では、どのように対処すべきか。自社の市場に黒船がやってきたとばかりにおののいてはいられない。既存の市場に攻め込まれてあっという間に飲み込まれる可能性のあるデジタル技術であるが、逆の立場から見れば小さいシェアから一気にシェア拡大できる可能性があるのもまたデジタル技術である。従来のビジネスモデルやシステム・技術のまま変革を考えない事こそが問題なのである。

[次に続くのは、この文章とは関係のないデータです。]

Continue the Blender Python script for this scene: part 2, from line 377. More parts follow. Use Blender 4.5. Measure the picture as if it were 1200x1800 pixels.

デジタル技術を活用するという点が問題を難しくしているが、事の本質は自社として「今後どうしていきたいのか、どのようなビジョンや社会貢献を目指すのか」の戦略を持つことである。その大きな目標を実現するためにどのようなシステムやIT機器を使えばよいのかを判断することがDXの本来の手順であり、戦略という根幹がぶれなければ良い改革が実現できると考える。

■勝ち残る企業となるために

DX戦略を定め組織に浸透・実現させるには、プログラミングを理解する必要はない。経営者の苦手意識がここにあるのではないかと思うが、例えば映像認識、クラウド、モバイルなどの技術によってどのようなことが実現できるかという技術を知ること、経営陣がプロジェクトの完遂のために経営資源を配分し実行に責任を持つことで実現が可能になる。目標が定まれば、大企業よりも組織がシンプルな中小企業の方がより迅速に改革が可能であろう。規模にかかわらず横一線でスタートできると言える今こそ、中小企業がDXに取組む好機である。